His election to the leadership was never seriously in doubt after Ichiro Ozawa, his mentor and fellow LDP rebel, stepped aside amid a funding scandal involving a senior aide.

Hatoyama's task since then has been to convince voters that his party, an eclectic bunch comprising former LDP rebels, conservatives and social democrats, is capable of guiding the world's second biggest economy through its worst economic crisis since the war.

Yet as a blue-blooded politician from a hugely wealthy family, Hatoyama can hardly claim to represent a fresh alternative to Japan's political modus operandi.

He inherited his father's LDP seat in Hokkaido, northern Japan, in 1986 and has since been elected seven times.

Hatoyama's personal ratings have not matched the high levels of support for his party.
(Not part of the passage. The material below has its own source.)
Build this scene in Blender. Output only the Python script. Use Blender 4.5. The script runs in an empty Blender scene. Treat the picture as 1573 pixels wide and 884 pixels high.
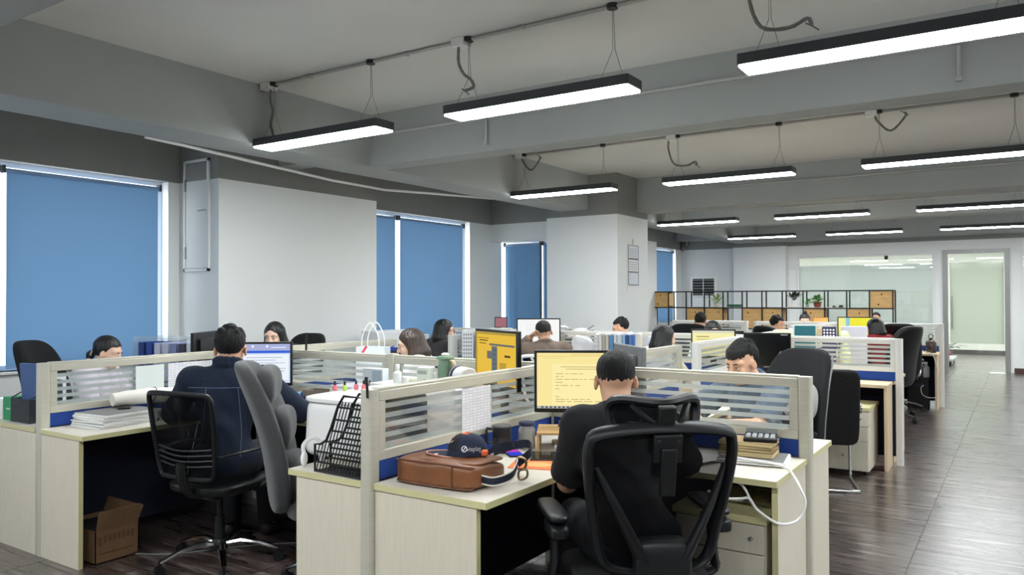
import bpy, bmesh, math, random
import numpy as np
from mathutils import Matrix, Vector, Euler
random.seed(7)
C = bpy.context.scene.collection
scn = bpy.context.scene
PI = math.pi

# ---------------------------------------------------------------- camera, world, exposure
H = 1.52
F_PX = 1190.0
cam_d = bpy.data.cameras.new('camera')
cam = bpy.data.objects.new('camera', cam_d); C.objects.link(cam)
_y, _p, _r = [math.radians(a) for a in (33.37, 0.72, 0.17)]
cam.matrix_world = (Matrix.Translation((0, 0, H)) @ Matrix.Rotation(_y, 4, 'Z')
                    @ Matrix.Rotation(PI / 2 + _p, 4, 'X') @ Matrix.Rotation(-_r, 4, 'Z'))
cam_d.sensor_fit = 'HORIZONTAL'; cam_d.sensor_width = 36.0
cam_d.lens = 36.0 * F_PX / 1573.0
cam_d.clip_start = 0.05; cam_d.clip_end = 200
scn.camera = cam
world = bpy.data.worlds.new('overcast_sky'); scn.world = world
world.use_nodes = True
bg = world.node_tree.nodes['Background']
bg.inputs['Color'].default_value = (0.93, 0.97, 1.0, 1)
bg.inputs['Strength'].default_value = 5.5
scn.view_settings.view_transform = 'Standard'
scn.view_settings.look = 'None'
scn.view_settings.gamma = 1.0
scn.view_settings.exposure = 0.22
scn.cycles.use_denoising = True
scn.cycles.max_bounces = 10
scn.cycles.transparent_max_bounces = 24
LAMP = 48.0          # emission of the linear lamps' diffusers

# ---------------------------------------------------------------- materials
def lin(c):
    c /= 255.0
    return c / 12.92 if c <= 0.04045 else ((c + 0.055) / 1.055) ** 2.4
def S(r, g, b): return (lin(r), lin(g), lin(b), 1.0)
_mats = {}
def M(name, rgb=(128, 128, 128), rough=0.5, metal=0.0, spec=0.5, noise=None, bump=None, coat=0.0,
      emit=0.0, alpha=1.0, trans=0.0, stretch=(1, 1, 1), sheen=0.0):
    """principled material; noise=(scale, amount) varies the colour, bump=(scale, strength) the relief"""
    if name in _mats: return _mats[name]
    m = bpy.data.materials.new(name); m.use_nodes = True
    nt = m.node_tree; b = nt.nodes['Principled BSDF']; L = nt.links.new
    col = S(*rgb)
    b.inputs['Base Color'].default_value = col
    b.inputs['Roughness'].default_value = rough
    b.inputs['Metallic'].default_value = metal
    b.inputs['Specular IOR Level'].default_value = spec
    b.inputs['Coat Weight'].default_value = coat
    b.inputs['Sheen Weight'].default_value = sheen
    b.inputs['Transmission Weight'].default_value = trans
    if emit:
        b.inputs['Emission Color'].default_value = col
        b.inputs['Emission Strength'].default_value = emit
    b.inputs['Alpha'].default_value = alpha
    if noise or bump:
        tc = nt.nodes.new('ShaderNodeTexCoord'); mp = nt.nodes.new('ShaderNodeMapping')
        L(tc.outputs['Object'], mp.inputs['Vector']); mp.inputs['Scale'].default_value = stretch
    if noise:
        n = nt.nodes.new('ShaderNodeTexNoise'); n.inputs['Scale'].default_value = noise[0]
        n.inputs['Detail'].default_value = 5
        L(mp.outputs[0], n.inputs['Vector'])
        r = nt.nodes.new('ShaderNodeMapRange'); r.inputs[1].default_value = 0.3; r.inputs[2].default_value = 0.7
        r.inputs[3].default_value = 1 - noise[1]; r.inputs[4].default_value = 1 + noise[1]
        L(n.outputs[0], r.inputs[0])
        mx = nt.nodes.new('ShaderNodeMix'); mx.data_type = 'RGBA'; mx.blend_type = 'MULTIPLY'
        mx.inputs['Factor'].default_value = 1.0; mx.inputs['A'].default_value = col
        L(r.outputs[0], mx.inputs['B']); L(mx.outputs['Result'], b.inputs['Base Color'])
    if bump:
        n2 = nt.nodes.new('ShaderNodeTexNoise'); n2.inputs['Scale'].default_value = bump[0]
        n2.inputs['Detail'].default_value = 3
        L(mp.outputs[0], n2.inputs['Vector'])
        bp = nt.nodes.new('ShaderNodeBump'); bp.inputs['Strength'].default_value = bump[1]
        bp.inputs['Distance'].default_value = 0.01
        L(n2.outputs[0], bp.inputs['Height']); L(bp.outputs[0], b.inputs['Normal'])
    _mats[name] = m
    return m
def emit_mat(name, rgb, strength):
    if name in _mats: return _mats[name]
    m = bpy.data.materials.new(name); m.use_nodes = True
    nt = m.node_tree; nt.nodes.remove(nt.nodes['Principled BSDF'])
    e = nt.nodes.new('ShaderNodeEmission'); e.inputs[0].default_value = S(*rgb); e.inputs[1].default_value = strength
    nt.links.new(e.outputs[0], nt.nodes['Material Output'].inputs[0])
    _mats[name] = m
    return m
def film_mat(name, rgb, clear, gloss=0.08, translucent=0.4, rough=0.02):
    """thin sheet: part clear, part diffusing (both sides), with a faint glossy face"""
    if name in _mats: return _mats[name]
    m = bpy.data.materials.new(name); m.use_nodes = True
    nt = m.node_tree; nt.nodes.remove(nt.nodes['Principled BSDF']); L = nt.links.new
    N = nt.nodes.new
    d = N('ShaderNodeBsdfDiffuse'); t = N('ShaderNodeBsdfTranslucent'); tr = N('ShaderNodeBsdfTransparent'); g = N('ShaderNodeBsdfGlossy')
    d.inputs[0].default_value = S(*rgb); t.inputs[0].default_value = S(*rgb); g.inputs['Roughness'].default_value = rough
    a = N('ShaderNodeMixShader'); a.inputs[0].default_value = translucent; L(d.outputs[0], a.inputs[1]); L(t.outputs[0], a.inputs[2])
    b = N('ShaderNodeMixShader'); b.inputs[0].default_value = clear; L(a.outputs[0], b.inputs[1]); L(tr.outputs[0], b.inputs[2])
    lw = N('ShaderNodeLayerWeight'); lw.inputs[0].default_value = 0.25
    mr = N('ShaderNodeMapRange'); mr.inputs[3].default_value = gloss * 0.5; mr.inputs[4].default_value = min(1, gloss * 6)
    L(lw.outputs['Facing'], mr.inputs[0])
    c = N('ShaderNodeMixShader'); L(mr.outputs[0], c.inputs[0]); L(b.outputs[0], c.inputs[1]); L(g.outputs[0], c.inputs[2])
    L(c.outputs[0], nt.nodes['Material Output'].inputs[0])
    _mats[name] = m
    return m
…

He can come across as eccentric and aloof – traits that have earned him the nickname "the alien" – and at times sounds more like the teacher he once was than a political leader.

In his first, three-year stint as DPJ leader from 1999, he was criticised for being indecisive.

While as an opposition leader he appears to have pulled off a landmark victory over one of the most formidable forces in modern political history, some have low expectations for Hatoyama as prime minister.

"He is a miserable candidate," Jeff Kingston, director of Asian studies at Temple University, told the Associated Press. "He is wooden, he is stiff, he can't improvise. His image is that he is not a very decisive leader, somebody who's not so charismatic, not so strong-willed."

Hatoyama studied engineering at Tokyo University – a breeding ground for generations of politicians and elite bureaucrats – before completing a PhD at Stanford. After a spell in teaching, he began his political career in 1983 when he became private secretary to his father.